M. Jean René Buisson a apporté les réponses suivantes :
- La contractualisation portant sur des quantités et des prix peut être mise en oeuvre pour la durée d'une année, par exemple dans le secteur des légumes. En revanche, sur une période plus longue, la contractualisation sera plus imprécise et, notamment, ne pourra contenir d'engagements fermes de prix, à l'exception de clauses de prix-plancher. Par ailleurs, la contractualisation devrait encourager la mise en réserve des résultats, afin de sécuriser le producteur. Il est cependant illusoire de compter sur une contractualisation longue, allant jusqu'à la distribution, qui serait trop compliquée à mettre en place.
- Les industries agro-alimentaires n'ont pas la maîtrise du prix offert au consommateur. Or la perception du prix normal des produits est brouillée par les stratégies des distributeurs de prix promotionnels permanents, empêchant les comparaisons et tirant les prix industriels vers le bas. Il est donc nécessaire de réguler cette stratégie de prix promotionnels.
- Les difficultés de la grande distribution proviennent de l'épuisement de son modèle économique. Celui-ci est fondé d'une part sur de faibles marges compensées par des volumes de vente importants et croissants et, d'autre part, sur des recettes de trésorerie. Or les ventes de la grande distribution ne progressent plus, et la loi a réduit les délais de paiement. En conséquence, la grande distribution cherche à préserver ses profits en faisant pression sur ses fournisseurs, ce qui est possible en France du fait d'une plus grande concentration de la distribution que dans les autres pays européens. La Grande-Bretagne est un cas particulier, où la grande distribution ne commercialise pratiquement que des marques de distributeurs (MDD).
- Afin de lutter contre l'impunité de fait des distributeurs qui ne respectent pas la loi, l'ANIA a changé ses statuts pour pouvoir ester en justice à la place des industriels.

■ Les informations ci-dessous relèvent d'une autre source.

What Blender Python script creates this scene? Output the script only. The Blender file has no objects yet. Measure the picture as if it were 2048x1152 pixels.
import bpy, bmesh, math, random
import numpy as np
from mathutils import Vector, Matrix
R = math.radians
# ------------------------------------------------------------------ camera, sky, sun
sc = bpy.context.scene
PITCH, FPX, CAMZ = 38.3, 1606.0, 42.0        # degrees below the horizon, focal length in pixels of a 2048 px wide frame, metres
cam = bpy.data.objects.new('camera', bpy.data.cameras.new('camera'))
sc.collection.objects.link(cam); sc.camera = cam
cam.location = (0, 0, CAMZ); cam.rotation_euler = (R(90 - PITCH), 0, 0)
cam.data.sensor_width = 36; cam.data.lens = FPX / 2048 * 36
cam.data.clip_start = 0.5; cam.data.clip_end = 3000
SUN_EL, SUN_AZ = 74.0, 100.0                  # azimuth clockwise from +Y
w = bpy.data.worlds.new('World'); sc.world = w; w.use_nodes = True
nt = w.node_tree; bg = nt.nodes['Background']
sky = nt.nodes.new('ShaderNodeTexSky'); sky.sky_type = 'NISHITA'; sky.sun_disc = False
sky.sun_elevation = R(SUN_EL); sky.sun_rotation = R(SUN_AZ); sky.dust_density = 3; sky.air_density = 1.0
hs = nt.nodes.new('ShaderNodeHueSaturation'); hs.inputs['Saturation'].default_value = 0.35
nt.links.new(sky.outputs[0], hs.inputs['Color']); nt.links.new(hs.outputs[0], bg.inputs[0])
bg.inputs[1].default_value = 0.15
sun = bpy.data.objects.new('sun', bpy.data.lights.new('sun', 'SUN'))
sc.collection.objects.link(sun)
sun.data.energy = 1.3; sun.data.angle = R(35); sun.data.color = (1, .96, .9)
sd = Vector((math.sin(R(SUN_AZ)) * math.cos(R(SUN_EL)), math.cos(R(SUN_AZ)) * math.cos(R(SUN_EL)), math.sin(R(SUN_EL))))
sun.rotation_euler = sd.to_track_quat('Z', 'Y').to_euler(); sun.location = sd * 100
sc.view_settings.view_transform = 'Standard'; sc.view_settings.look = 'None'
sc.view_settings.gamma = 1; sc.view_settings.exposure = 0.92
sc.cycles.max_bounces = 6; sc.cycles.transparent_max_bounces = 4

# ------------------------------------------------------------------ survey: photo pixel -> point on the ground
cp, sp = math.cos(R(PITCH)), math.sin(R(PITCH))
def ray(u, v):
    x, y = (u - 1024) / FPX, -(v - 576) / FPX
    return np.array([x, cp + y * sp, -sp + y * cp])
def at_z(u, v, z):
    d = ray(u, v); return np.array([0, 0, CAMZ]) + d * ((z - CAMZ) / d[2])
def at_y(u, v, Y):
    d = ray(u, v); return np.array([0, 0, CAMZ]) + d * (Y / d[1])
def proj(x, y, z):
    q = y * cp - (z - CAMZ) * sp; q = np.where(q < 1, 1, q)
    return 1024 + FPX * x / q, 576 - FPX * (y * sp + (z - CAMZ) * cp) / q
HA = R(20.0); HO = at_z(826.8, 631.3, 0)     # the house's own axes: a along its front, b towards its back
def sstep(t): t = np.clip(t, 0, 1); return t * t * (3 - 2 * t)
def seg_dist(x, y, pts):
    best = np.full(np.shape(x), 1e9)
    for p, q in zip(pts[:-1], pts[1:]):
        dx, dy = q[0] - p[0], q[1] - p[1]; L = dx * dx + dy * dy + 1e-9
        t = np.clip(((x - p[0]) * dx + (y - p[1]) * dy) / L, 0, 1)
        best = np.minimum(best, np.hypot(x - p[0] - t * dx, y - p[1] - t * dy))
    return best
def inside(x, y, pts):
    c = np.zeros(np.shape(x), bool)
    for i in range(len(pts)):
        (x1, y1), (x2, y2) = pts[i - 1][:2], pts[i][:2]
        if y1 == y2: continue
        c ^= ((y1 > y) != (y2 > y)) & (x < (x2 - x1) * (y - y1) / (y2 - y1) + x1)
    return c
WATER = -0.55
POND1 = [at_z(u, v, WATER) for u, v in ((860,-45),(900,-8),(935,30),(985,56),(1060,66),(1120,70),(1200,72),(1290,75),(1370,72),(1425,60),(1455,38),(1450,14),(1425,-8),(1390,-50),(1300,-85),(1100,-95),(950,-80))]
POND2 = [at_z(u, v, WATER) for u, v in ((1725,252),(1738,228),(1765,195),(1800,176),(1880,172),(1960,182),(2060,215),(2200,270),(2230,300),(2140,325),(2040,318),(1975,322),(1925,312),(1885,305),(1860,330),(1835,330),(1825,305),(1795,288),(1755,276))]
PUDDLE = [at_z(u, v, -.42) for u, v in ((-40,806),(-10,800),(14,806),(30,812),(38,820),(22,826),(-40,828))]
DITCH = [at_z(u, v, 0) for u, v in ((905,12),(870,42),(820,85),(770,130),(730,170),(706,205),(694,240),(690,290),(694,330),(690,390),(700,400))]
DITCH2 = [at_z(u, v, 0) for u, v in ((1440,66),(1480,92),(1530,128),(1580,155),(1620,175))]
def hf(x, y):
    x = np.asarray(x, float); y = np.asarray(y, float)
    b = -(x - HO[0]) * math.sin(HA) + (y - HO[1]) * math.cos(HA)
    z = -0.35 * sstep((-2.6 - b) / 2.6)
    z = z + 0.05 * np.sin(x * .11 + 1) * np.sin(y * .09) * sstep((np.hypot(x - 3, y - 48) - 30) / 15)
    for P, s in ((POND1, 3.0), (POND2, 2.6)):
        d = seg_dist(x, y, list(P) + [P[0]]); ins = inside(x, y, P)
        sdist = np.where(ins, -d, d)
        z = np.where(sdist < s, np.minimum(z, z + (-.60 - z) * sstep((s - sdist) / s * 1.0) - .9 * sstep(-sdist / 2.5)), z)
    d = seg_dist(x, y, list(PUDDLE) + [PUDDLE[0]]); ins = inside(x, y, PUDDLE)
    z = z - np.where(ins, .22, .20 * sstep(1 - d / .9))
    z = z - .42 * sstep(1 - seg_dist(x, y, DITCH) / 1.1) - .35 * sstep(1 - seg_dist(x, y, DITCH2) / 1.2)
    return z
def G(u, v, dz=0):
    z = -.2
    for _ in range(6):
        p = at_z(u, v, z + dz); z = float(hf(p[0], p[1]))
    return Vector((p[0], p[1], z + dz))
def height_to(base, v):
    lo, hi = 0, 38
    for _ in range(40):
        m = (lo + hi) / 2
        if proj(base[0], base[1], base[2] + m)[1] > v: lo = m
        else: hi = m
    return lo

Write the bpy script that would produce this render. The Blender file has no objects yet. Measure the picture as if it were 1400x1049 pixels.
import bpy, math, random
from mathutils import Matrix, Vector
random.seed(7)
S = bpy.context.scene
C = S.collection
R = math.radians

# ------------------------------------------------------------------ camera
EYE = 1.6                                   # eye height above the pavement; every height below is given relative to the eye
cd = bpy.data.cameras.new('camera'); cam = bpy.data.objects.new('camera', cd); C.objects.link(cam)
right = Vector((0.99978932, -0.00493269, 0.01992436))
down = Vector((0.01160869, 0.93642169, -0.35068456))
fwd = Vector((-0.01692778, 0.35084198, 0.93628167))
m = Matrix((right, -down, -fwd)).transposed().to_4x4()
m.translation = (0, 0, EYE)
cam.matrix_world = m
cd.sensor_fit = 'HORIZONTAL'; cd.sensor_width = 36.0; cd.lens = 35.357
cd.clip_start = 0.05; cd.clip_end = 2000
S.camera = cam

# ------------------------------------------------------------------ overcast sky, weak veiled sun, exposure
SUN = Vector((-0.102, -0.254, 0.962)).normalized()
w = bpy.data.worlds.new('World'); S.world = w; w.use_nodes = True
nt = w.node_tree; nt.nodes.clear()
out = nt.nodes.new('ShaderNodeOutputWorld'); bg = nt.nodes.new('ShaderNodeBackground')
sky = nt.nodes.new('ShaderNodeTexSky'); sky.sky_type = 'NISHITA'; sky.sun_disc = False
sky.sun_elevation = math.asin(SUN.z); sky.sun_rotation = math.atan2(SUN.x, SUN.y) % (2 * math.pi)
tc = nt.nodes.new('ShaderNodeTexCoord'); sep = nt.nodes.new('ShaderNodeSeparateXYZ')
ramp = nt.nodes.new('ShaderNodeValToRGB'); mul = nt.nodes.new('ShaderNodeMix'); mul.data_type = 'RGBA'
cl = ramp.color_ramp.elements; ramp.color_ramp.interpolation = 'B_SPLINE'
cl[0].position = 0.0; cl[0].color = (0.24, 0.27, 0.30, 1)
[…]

Elle souhaite également que l'État mette en oeuvre, à travers l'action de la DGCCRF, les moyens de contrôle et de sanction dont il dispose.
- La mise en application de l'étiquetage environnemental au 1er janvier 2011 paraissant impossible, un nouveau compromis est en cours d'élaboration à l'occasion de l'examen par l'Assemblée nationale du projet de loi portant engagement national pour l'environnement, dit « Grenelle II ». En outre, M. Yves Jégo a été chargé de mener une réflexion sur le label « Made in France », dont l'application paraît également difficile, tant en ce qui concerne les produits bruts que les produits transformés.
M. Jean-Paul Emorine, président, a déploré que des produits importés puissent bénéficier d'une Indication Géographique Protégée (IGP) et estimé qu'afin de mieux informer le consommateur, l'origine des produits bruts devrait figurer sur les étiquettes.
M. Jean-René Buisson a indiqué que ce sujet est loin de faire consensus, et relève par ailleurs de la compétence communautaire, et non nationale. Il a estimé que des efforts doivent être entrepris pour simplifier les mentions figurant aujourd'hui sur les étiquettes devenues illisibles compte tenu de la multitude d'informations demandées par les pouvoirs publics. L'idée de permettre au consommateur d'accéder à une « carte d'identité » du produit semble intéressante.
Enfin, même si des efforts ont été faits, notamment sur le lait, l'observation des prix et des marges reste difficile à mettre en oeuvre et doit être interprétée avec prudence.
Enfin, M. Jean-Paul Emorine a souligné les effets pervers d'une stratégie de prix toujours plus bas, qui ne bénéficie ni aux consommateurs, ni aux producteurs, ni même, finalement, aux transformateurs.